Héctor’un hikâyesini öğrenince daha çok merak ediyorum Kolombiya’yı, orada neler olduğunu. Bize anlatılmayan, hiç tanımadığımız o iyi insanları, şimdi, tam şu anda sokaklarda başkaldıran Kolombiya halkını düşünüyorum. Hiç de az değil sayıları. O inatçı iyimserliğime sarılıyorum yeniden.

Nisanın yirmi sekizinden beridir devam eden genel grevle, Direniş hareketinin yeni bir ivme kazandığı ve ülke çapında büyük bir ayaklanmaya dönüştüğü yazıyor bazı gazetelerde. Gerçek rakamlar bilinmese de ölenlerin sayısının şimdiden yüzü aştığı söyleniyor. Ölümden önce yaşam hakkını savundukları için öldürülen insanlar yatıyor sokaklarda, kanlar içinde yine.

Ama vazgeçmiyor sokaktakiler. “Sonu nereye gider bilinmez ama geri dönüşü olmayan bir yola çıktık” diyorlar. Ninis olarak adlandırılan eğitimsiz ve iş umudu olmayan gençlerin barikatlarda en ön saflarda yerini aldığı söyleniyor. Aileleriyle beraber nüfusun yarısını oluşturan bu işsiz gençler, öldürücü polis şiddetine nasıl böyle korkusuzca direndikleri sorulduğunda şöyle yanıt vermişler; ‹Geleceğimiz yok, çünkü bizden her şeyimizi aldılar. Korkuyu bile.”

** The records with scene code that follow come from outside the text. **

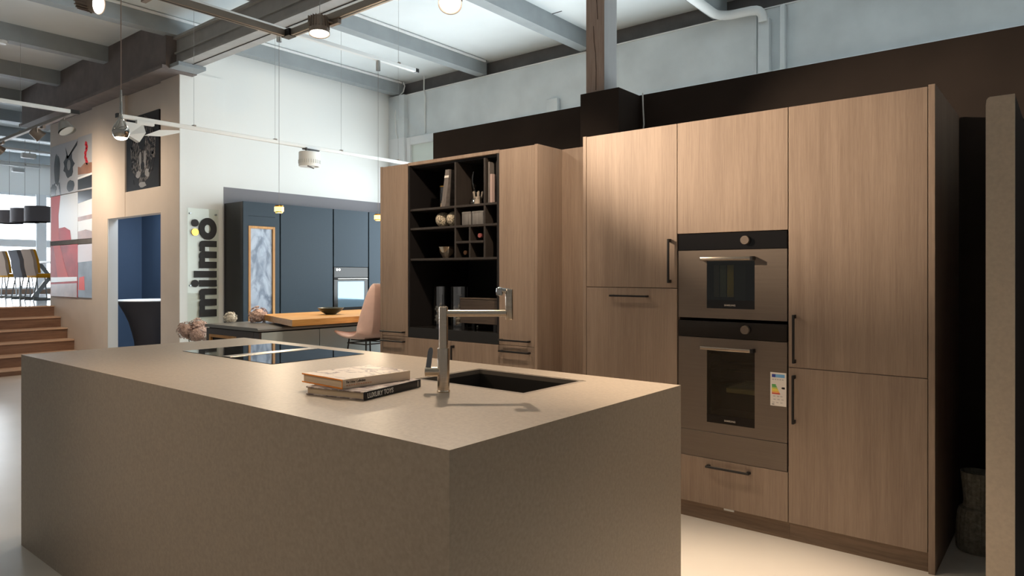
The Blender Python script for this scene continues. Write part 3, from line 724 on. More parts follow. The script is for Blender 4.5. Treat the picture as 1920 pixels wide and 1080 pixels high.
for k, (cx, cy, lb) in enumerate(((-3.883, 3.88, 'left tall glass cylinder half filled with shiny stones'), (-3.681, 3.88, 'right tall glass cylinder with stones, next to the wooden box'))):
    t = thing('glass_cylinder', lb, 'vase', (cx, cy, ZW), 'glass cylinders in the niche')
    r, h = .064, .306
    m_ = MB(); m_.lathe([(.0, ZW + .001), (r, ZW + .001), (r, ZW + h), (r - .004, ZW + h), (r - .004, ZW + .012), (.0, ZW + .012)], cx, cy, 36); m_.build('glass', 'clear', t)
    rnd = random.Random(5 + k); m_ = MB()
    for j in range(46):
        rr = rnd.uniform(.011, .017); a = rnd.uniform(0, 2 * PI); d = (r - .006 - rr) * math.sqrt(rnd.random()); z = ZW + .012 + rr + rnd.random() * .125
        x, y = cx + d * math.cos(a), cy + d * math.sin(a)
        m_.lathe([(rr * math.sin(PI * q / 6) if 0 < q < 6 else 0, z - rr * .8 * math.cos(PI * q / 6)) for q in range(7)], x, y, 9)
    so = m_.build('stones', 'pebble', t); so['kind'] = 'stuff'
t = thing('wooden_box', 'dark wooden box on short feet on the niche worktop', 'box', (-3.29, 3.73, ZW))
bx(-3.467, -3.108, 3.66, 3.80, ZW + .049, ZW + .224, bev=.003).build('body', 'box', t)
bx(-3.469, -3.106, 3.657, 3.803, ZW + .224, ZW + .231, bev=.002).build('lid', 'box', t)
for x in (-3.44, -3.135):
    for y in (3.675, 3.785): bx(x - .014, x + .014, y - .012, y + .012, ZW, ZW + .0495).build('foot', 'black', t)
tag(bx(-3.545, -3.511, 3.89, 3.912, ZW, ZW + .012, bev=.003).build('tea_light', 'cream'), 'tiny white tea light behind the wooden box', 'candle')

# ------------------------------------------------------------------ alcove right of the cabinets
t = thing('partition_panel', 'tall slim stone-edged divider panel at the right end of the kitchen', 'panel', (-.215, 3.7, 0))
prof = [(-.2625, 0), (-.1735, 0), (-.1735, 2.017), (-.2495, 2.017), (-.2555, 2.014), (-.2605, 2.006), (-.2625, 1.985)]
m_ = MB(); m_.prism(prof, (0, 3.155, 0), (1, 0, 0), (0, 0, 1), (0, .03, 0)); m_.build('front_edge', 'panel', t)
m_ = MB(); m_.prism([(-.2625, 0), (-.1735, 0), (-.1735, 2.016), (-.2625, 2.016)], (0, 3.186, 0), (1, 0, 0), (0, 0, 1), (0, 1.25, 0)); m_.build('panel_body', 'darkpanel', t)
V0 = (-.372, 4.06)
m_ = MB()
m_.lathe([(.0, 0), (.080, 0), (.088, .012), (.0895, .05), (.087, .12), (.082, .18), (.074, .207), (.060, .216), (.056, .24), (.060, .29), (.066, .35), (.070, .385), (.066, .385), (.056, .30), (.05, .24), (.0, .23)], V0[0], V0[1], 48, rib=.018, nrib=24)
tag(m_.build('stone_vase', 'vase'), 'ribbed stone vase standing on the floor beside the oak cabinet', 'vase')

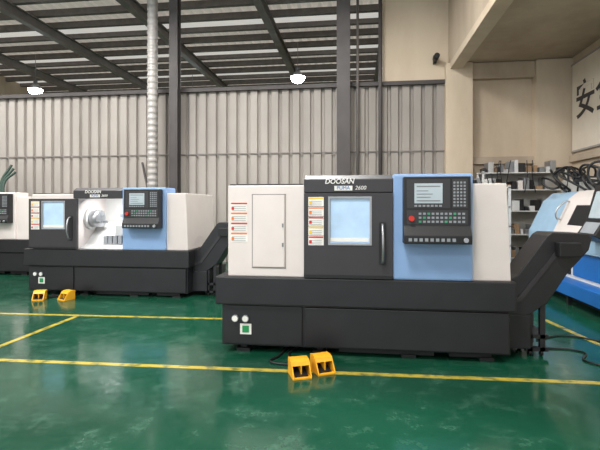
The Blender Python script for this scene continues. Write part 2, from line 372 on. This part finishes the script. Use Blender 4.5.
tube('pedal_cable.001',[[(-5.1,6.83,0.03),(-5.0,7.0,0.012),(-5.2,7.1,0.012),(-5.1,7.4,0.012)],[(-4.75,6.9,0.03),(-4.9,7.0,0.012),(-4.8,7.1,0.012),(-4.9,7.4,0.012)]],0.012,'black')
tube('floor_cable',[[(1.95,5.1,0.01),(2.3,5.0,0.01),(2.2,4.7,0.01),(2.5,4.55,0.01),(3.2,4.7,0.01),(4.6,5.2,0.01)],[(2.0,5.4,0.01),(2.4,5.6,0.01),(2.9,5.3,0.01),(3.6,5.9,0.01)]],0.009,'black')

# ================= blue machine on the right (faces left)
R=empty('turning_center',(3.3,6.3,0))
box('base',0.12,1.2,0,3.2,0.1,0.8,'lgrey',R,0.02)
box('base_kick',0.16,1.15,0.05,3.15,0,0.1,'black',R)
box('chip_tray',-0.15,0.14,-0.1,3.3,0.16,0.36,'deepblue',R,0.012)
boxes('tray_legs',[(-0.1,-0.04,y,y+0.06,0,0.16) for y in(0.05,1.1,2.2,3.1)],'black',R)
prism_xz('front_cover',[(0.05,0.8),(1.2,0.8),(1.2,1.78),(0.5,1.78),(0.32,1.62),(0.05,1.05)],0.05,3.15,'paleblue',R,0.02)
prism_xz('sliding_door',[(0.03,1.05),(0.05,1.05),(0.325,1.63),(0.49,1.78),(0.47,1.79),(0.3,1.65)],0.7,2.0,'white',R)
prism_xz('door_window',[(0.10,1.22),(0.12,1.2),(0.27,1.52),(0.25,1.54)],0.95,1.6,'black',R)
box('lower_door',0.10,0.125,0.1,1.4,0.42,0.78,'deepblue',R,0.006)
box('lower_door_b',0.10,0.125,1.5,3.1,0.42,0.78,'dark',R,0.006)
tube('door_handle',[[(0.12,1.9,1.3),(0.06,1.9,1.32),(0.2,1.9,1.6),(0.27,1.9,1.6)]],0.015,'steel',R)
prism_xz('control_pendant',[(-0.2,1.12),(0.0,1.02),(0.1,1.1),(0.16,1.78),(0.06,1.82),(-0.08,1.3)],0.12,0.62,'dark',R,0.01)
prism_xz('pendant_screen',[(-0.075,1.36),(-0.065,1.35),(0.045,1.72),(0.035,1.73)],0.2,0.54,'screen',R)
prism_xz('pendant_keys',[(-0.18,1.15),(-0.17,1.14),(-0.085,1.29),(-0.095,1.30)],0.18,0.56,'key',R)
tube('pendant_arm',[[(0.1,0.4,1.7),(0.3,0.4,1.9),(0.7,0.4,1.75)]],0.03,'steel',R)
hp=[]
for i in range(18):
    y0=random.uniform(0.3,3.0); x0=random.uniform(0.4,1.0)
    pts=[(x0,y0,1.79)]
    for j in range(4): pts.append((x0+random.uniform(-0.25,0.25),y0+random.uniform(-0.45,0.45),1.82+random.uniform(0.02,0.45)))
    pts.append((x0+0.1,y0+random.uniform(-0.3,0.3),1.79)); hp.append(pts)
tube('top_hoses',hp,0.02,'black',R)
box('top_tank',0.6,1.1,2.1,3.0,1.78,2.02,'shelf',R,0.02)
box('top_motor',0.6,1.0,0.9,1.5,1.78,1.98,'grey',R,0.02)

# ================= racks
def rack(loc,w,d,h,levels):
    R=empty('storage_rack',loc)
    boxes('uprights',[(x,x+0.05,y,y+0.05,0,h) for x in(0,w-0.05) for y in(0,d-0.05)],'lgrey',R)
    boxes('shelves',[(0,w,0,d,z,z+0.025) for z in levels],'lgrey',R)
    box('back_sheet',0.01,w-0.01,d-0.02,d-0.005,0.1,h,'shelf',R)
    ks=['card','dark','lgrey','grey','lgrey','white','black','steel']; g={k:[] for k in ks}
    for z in levels:
        x=0.06
        while x<w-0.2:
            bw=random.uniform(0.05,0.16); bh=random.uniform(0.08,0.3)
            k=random.choice(ks); g[k].append((x,x+bw,random.uniform(0.03,0.15),d-0.06,z+0.025,z+0.025+bh)); x+=bw+random.uniform(0.005,0.04)
    for k,l in g.items():
        if l: boxes('stored_goods_'+k,l,k,R,0.006)
    cb=[]
    for i in range(5):
        x=random.uniform(0.1,w-0.1); z=levels[-1]+0.3
        cb.append([(x,-0.02,z),(x+random.uniform(-0.1,0.1),-0.06,z-0.35),(x+random.uniform(-0.15,0.15),-0.04,z-0.75)])
    tube('dangling_cables',cb,0.01,'black',R)
    return R
rack((2.3,9.7,0),0.8,0.5,1.95,[0.3,0.7,1.1,1.5,1.9])
rack((2.9,11.1,0),1.9,0.5,2.35,[0.3,0.85,1.4,1.9,2.3])
rack((1.1,10.6,0),1.0,0.45,1.9,[0.4,0.9,1.4,1.85])

R=empty('safety_sign_board',(5.2,9.7,3.95))
box('board',-0.05,0,-1.95,2.0,-1.08,0.98,'board',R,0.005)
text('slogan','安全',(-0.055,0.9,0.0),(math.pi/2,0,-math.pi/2),0.92,'text',R,0.012)
boxes('board_frame',[(-0.06,0,-1.98,2.03,-1.12,-1.08),(-0.06,0,-1.98,2.03,0.98,1.02)],'seam',R)
R=empty('security_camera',(1.95,11.9,5.3))
box('bracket',-0.04,0.04,-0.02,0.1,-0.1,0.1,'black',R); cyl('housing',(0,-0.17,0),0.07,0.28,'y','black',R); cyl('mount_arm',(0,-0.03,0.02),0.03,0.15,'y','steel',R)
tube('hanging_hose',[[(-9.75+0.06*i,11.6,2.7-0.1*i),(-9.9+0.05*i,11.4,2.2),(-9.75+0.05*i,11.3,1.5),(-9.85+0.05*i,11.5,0.9),(-9.75+0.05*i,11.3,0.03)] for i in range(3)],0.035,'hoseg')
tube('leaning_pole',[[(-5.0,11.1,0.02),(-6.0,11.92,2.75)]],0.03,'steelD')

# ================= lamps
def highbay(loc,power,size=1.2):
    R=empty('high_bay_lamp',loc)
    cyl('reflector',(0,0,0.12),0.30,0.24,'z','steel',R,r2=0.09,seg=32)
    cyl('driver',(0,0,0.31),0.08,0.14,'z','grey',R)
    bm=bmesh.new(); bmesh.ops.create_uvsphere(bm,u_segments=24,v_segments=12,radius=0.28)
    for v in bm.verts:
        v.co.z*= (0.8 if v.co.z<0 else 0.05)
    me=bpy.data.meshes.new('dome_lens'); bm.to_mesh(me); bm.free(); me.materials.append(M['lamp'])
    for p in me.polygons: p.use_smooth=True
    link(bpy.data.objects.new('dome_lens',me),R)
    h=7.98-loc[2]-0.38
    if h>0 and loc[2]>5: cyl('hanging_rod',(0,0,0.38+h/2),0.012,h,'z','grey',R,seg=8)
    l=bpy.data.lights.new('lamp_light','AREA'); l.shape='DISK'; l.size=size; l.energy=power; l.color=(1.0,0.975,0.945)
    o=bpy.data.objects.new('lamp_light',l); o.location=(0,0,-0.24); link(o,R)
for p in [(-13.6,17.5,6.5),(-2.36,17.5,6.6),(-8,21,6.6)]: highbay(p,450)
for p in [(-11,3,7.0),(-6,2,7.0),(-1,1.0,7.0),(-1,7.5,7.0),(-6,8,7.0),(-11,9,7.0),(-3,-4,7.0)]: highbay(p,375,2.0)
highbay((3.9,4.5,4.79),80,0.8)

w=bpy.data.worlds.new('World'); sc.world=w; w.use_nodes=True
w.node_tree.nodes['Background'].inputs[0].default_value=(0.95,0.96,1,1); w.node_tree.nodes['Background'].inputs[1].default_value=1.6

cam=bpy.data.cameras.new('Camera'); cam.lens=27; cam.sensor_width=36; cam.shift_y=-0.03; cam.clip_end=200
co=bpy.data.objects.new('Camera',cam); co.location=(0,0,1.51); co.rotation_euler=(math.pi/2,0,math.radians(7.4)); link(co)
sc.camera=co
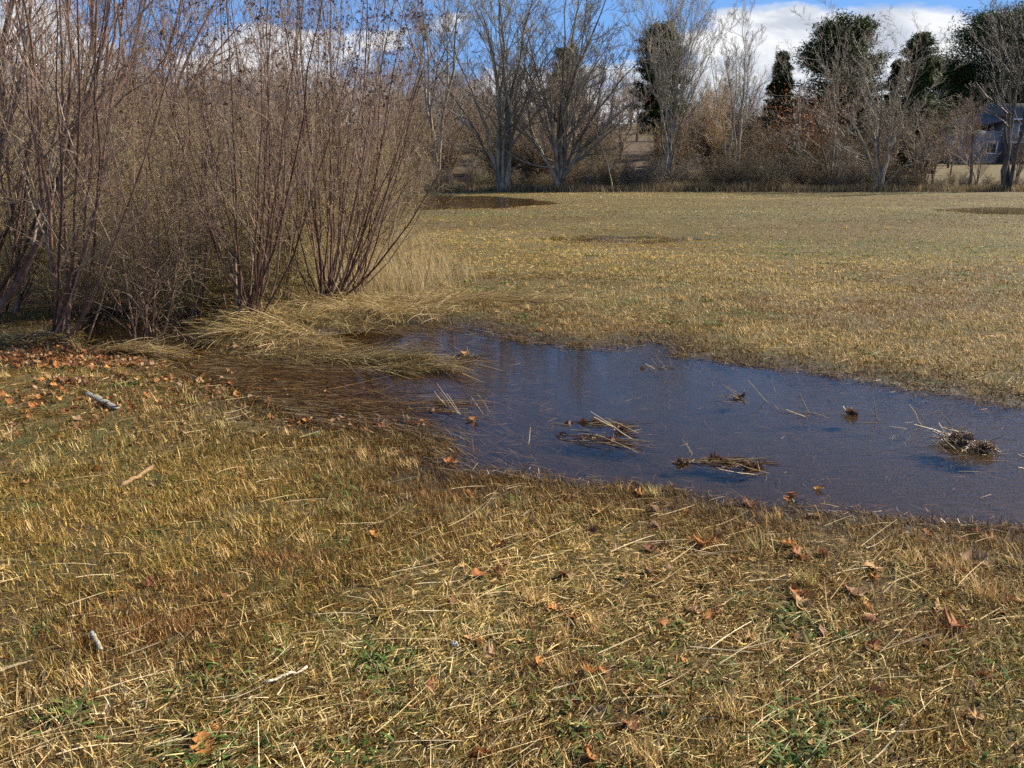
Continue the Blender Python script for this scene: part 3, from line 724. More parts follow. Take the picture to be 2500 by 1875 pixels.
# ------------------------------------------------------------------ shrubs on the left
RED = [(.27, .165, .125), (.21, .115, .085), (.33, .225, .17), (.14, .08, .06)]
def shrub(name, label, base, stems, seed, r0=.016, levels=None, seeds=0, colors=RED, cat='shrub', group=None, K=9, curve=.75, tipz=None):
    """stems: list of (x, y, z) tips in world space"""
    rng = np.random.default_rng(seed)
    root = empty(name, tuple(base), label, cat, group)
    T = np.array(stems) - np.array(base)[None]; N0 = len(T)
    if r0 > .011:
        j = rng.integers(0, N0, int(N0 * .6)); T = np.concatenate([T, T[j] * rng.uniform(.55, 1.0, (len(j), 1)) + rng.normal(0, .22, (len(j), 3))])
    N = len(T); thin = np.where(np.arange(N) < N0, 1.0, .62)[:, None]
    s = np.linspace(0, 1, K)[None, :, None]
    P = np.empty((N, K, 3)); off = rng.normal(0, .07, (N, 1, 2)) * np.array([1, .8]) * (r0 / .016) ** .5
    P[:, :, :2] = off + T[:, None, :2] * s ** curve; P[:, :, 2:] = T[:, None, 2:] * s ** 1.08
    L = np.linalg.norm(T, axis=1)
    wob = rng.normal(0, 1, (N, K, 3)) * .012 * L[:, None, None]; wob[:, 0] = 0; wob[:, :, 2] *= .3
    P += np.cumsum(wob, 1) * .6
    P[:, 0, 2] -= .05
    rad = (r0 * .84 * thin * rng.uniform(.55, 1.15, (N, 1))) * (1 - .78 * np.linspace(0, 1, K)[None] ** .9)
    for i in range(N):
        V, Fq, C = tubes(P[i:i + 1], rad[i:i + 1], 8, cols(rng, 1, colors) * .66)
        mesh_np('stem', V, 4, Fq, M_BARK, C, True, root)
    levels = levels or [dict(m=9, ang=(.3, .75), len=.42, rad=.55, K=7, wan=.10, trop=.10, t0=.18, S=4), dict(m=7, ang=(.35, .95), len=.42, rad=.55, K=5, wan=.15, trop=.07, minr=.0018, t0=.15),
                        dict(m=4, ang=(.4, 1.0), len=.45, rad=.6, K=4, wan=.18, trop=.05, minr=.0012)]
    (V, Fq, C), allP = woody(rng, P, rad, levels, [tuple(c) for c in np.array(colors) * np.array([1.0, 1.08, 1.0]) + .01])
    mesh_np('crown', V, 4, Fq, M_TWIG, C, False, root)
    if seeds:
        tips = np.concatenate([a[:, -1] for a in allP[:2]])
        wz = tips[:, 2] + base[2]; pr = np.clip((wz - 1.6) / 1.6, 0, 1); tips = tips[rng.random(len(tips)) < pr]
        tips = tips[rng.permutation(len(tips))[:seeds]]
        tips = np.repeat(tips, 4, 0) + rng.normal(0, .010, (len(tips) * 4, 3)); n = len(tips)
        a = rng.uniform(0, 6.28, n)
        o = []
        for q in range(3):
            o.append(blades(tips, a + q * 2.1, rng.uniform(.010, .022, n), rng.uniform(.008, .014, n), rng.uniform(-.8, 1.2, n), rng.normal(0, .6, n), cols(rng, n, [(.06, .03, .025), (.1, .05, .035)]), 2, rng.uniform(-1, 1, n), .5))
        V, Fq, C = join(o)
        so = mesh_np('seed_heads', V, 4, Fq, M_TWIG, C, False, root); so['kind'] = 'stuff'
    return root
def tips(pxs, top, y, rng, dy=.5):
    return [tuple(atY(p + rng.normal(0, 12), t_, y + rng.normal(0, dy))) for p, t_ in zip(pxs, top)]
def base3(px, py): x, y = at(px, py, .04); return np.array([x, y, float(height(np.array([x]), np.array([y]))[0])])
rg = np.random.default_rng(90)
b1 = base3(612, 798)
shrub('shrub', 'reddish many stemmed shrub rising from the pale sedge mound', b1, tips([330, 400, 455, 500, 545, 590, 640, 690, 740, 800, 470, 620, 700, 850], [60, -60, -150, -190, -200, -260, -240, -220, -180, -120, -40, -90, -60, 60], b1[1], rg), 101, .017, seeds=260)
b2 = base3(800, 742)
shrub('shrub', 'broad fan of dark shrub stems at the right end of the thicket', b2, tips([560, 620, 670, 715, 760, 800, 840, 880, 925, 965, 1010, 1050, 1085, 1110, 700, 820, 900, 990], [-60, -120, -170, -210, -230, -200, -210, -170, -120, -60, 20, 90, 170, 290, -30, -60, -20, 110], b2[1], rg), 102, .019, seeds=800)
b3 = base3(835, 738)
shrub('shrub', 'slender shrub stems just behind the right hand fan', b3 + np.array([0, .35, 0]), tips([740, 800, 860, 900, 950, 1000, 1040, 1080, 1100], [-100, -150, -140, -110, -60, 0, 150, 250, 350], b3[1] + .4, rg), 103, .015, seeds=150)
b4 = base3(140, 838)
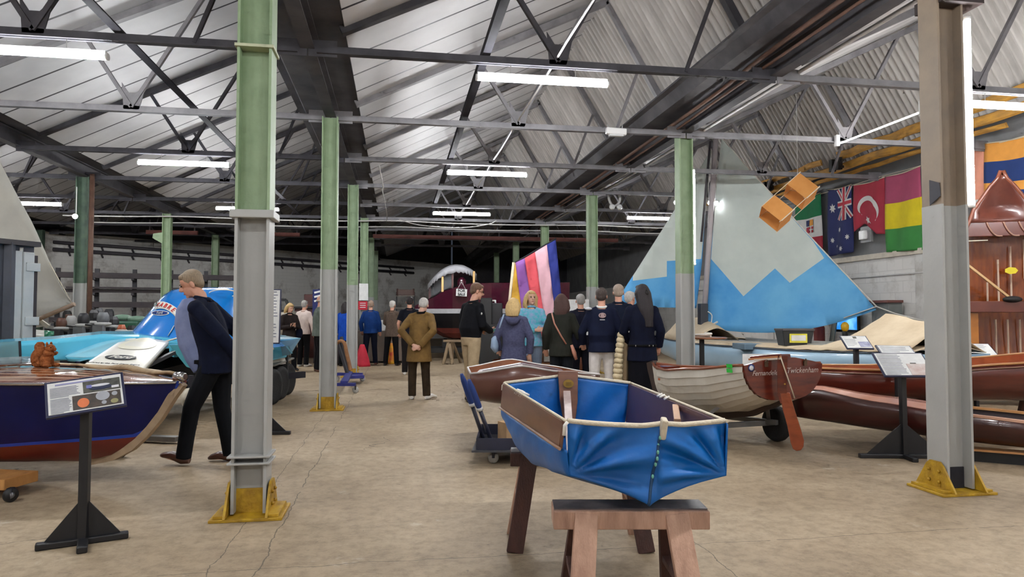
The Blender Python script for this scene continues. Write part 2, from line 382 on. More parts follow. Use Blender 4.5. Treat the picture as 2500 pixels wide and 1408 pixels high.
pipe('rusty_pipe', curve_pts([(XR - .22, 2, 4.42), (XR - .24, 7, 4.40), (XR - .20, 9, 4.36), (XR - .26, 13, 4.30), (XR - .22, 17, 4.32), (XR - .24, 24, 4.34)]), .028, M_brown_pipe, 'thick rusty brown cable pipe sagging along the right valley beam', 'pipe')
pipe('rusty_pipe', curve_pts([(XR - .15, 2, 4.34), (XR - .17, 8, 4.30), (XR - .14, 12, 4.27), (XR - .16, 24, 4.3)]), .018, M_brown_pipe, 'thinner brown cable pipe just below the thick rusty one', 'pipe')
for j, (dx, z, r, lb) in enumerate(((.16, 4.30, .03, 'nearest the valley beam'), (.30, 4.27, .022, 'in the middle of the three'), (.44, 4.36, .026, 'farthest from the valley beam'))):
    pipe('conduit', curve_pts([(XR + dx, 2, z), (XR + dx, 8, z + .01), (XR + dx, 15, z - .02), (XR + dx, 26, z)], 5), r, M_white_pipe, 'white conduit along the right column row, ' + lb, 'conduit', 'white conduits along the right column row')
# ---- columns
M_green = mat('pale_green_paint', (146, 166, 132), .5, rgb2=(126, 148, 114), scale=4, bump=.15, bscale=25)
M_grey = mat('light_grey_paint', (168, 168, 165), .45, var=.05, scale=2, bump=.05, bscale=30)
M_tan = mat('worn_tan_paint', (150, 132, 112), .6, rgb2=(124, 112, 100), scale=2.2)
M_maroon = mat('maroon_column_paint', (88, 34, 44), .6)
M_yellow = mat('yellow_safety_paint', (196, 158, 36), .55, rgb2=(150, 112, 26), scale=9, bump=.3)
M_navygreen = mat('dark_green_paint', (88, 110, 90), .6, rgb2=(62, 80, 70), scale=4)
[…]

Héctor öldüğünde cebinde bulunan şiiri yazan Borges’in en sevdiği imgelerden biri olan labirentin, içinden nasıl çıkılacağını bilemediğimiz bu korku dolu, karmaşık çağa yakıştığını düşünüyorum. Ama bütün o karmaşık yapısına ve kaybolmuşluk hissine neden olan uçsuz bucaksız derinliklerine rağmen labirentlerden korkmanın yersiz olduğunu söylüyor Borges. Çünkü, ona göre labirent denilen şey “insan elinden çıkma tasarımdan başka bir şey değildir, bu da başka bir insanın o kodu kırma olasılığının her zaman olduğu anlamına gelir.”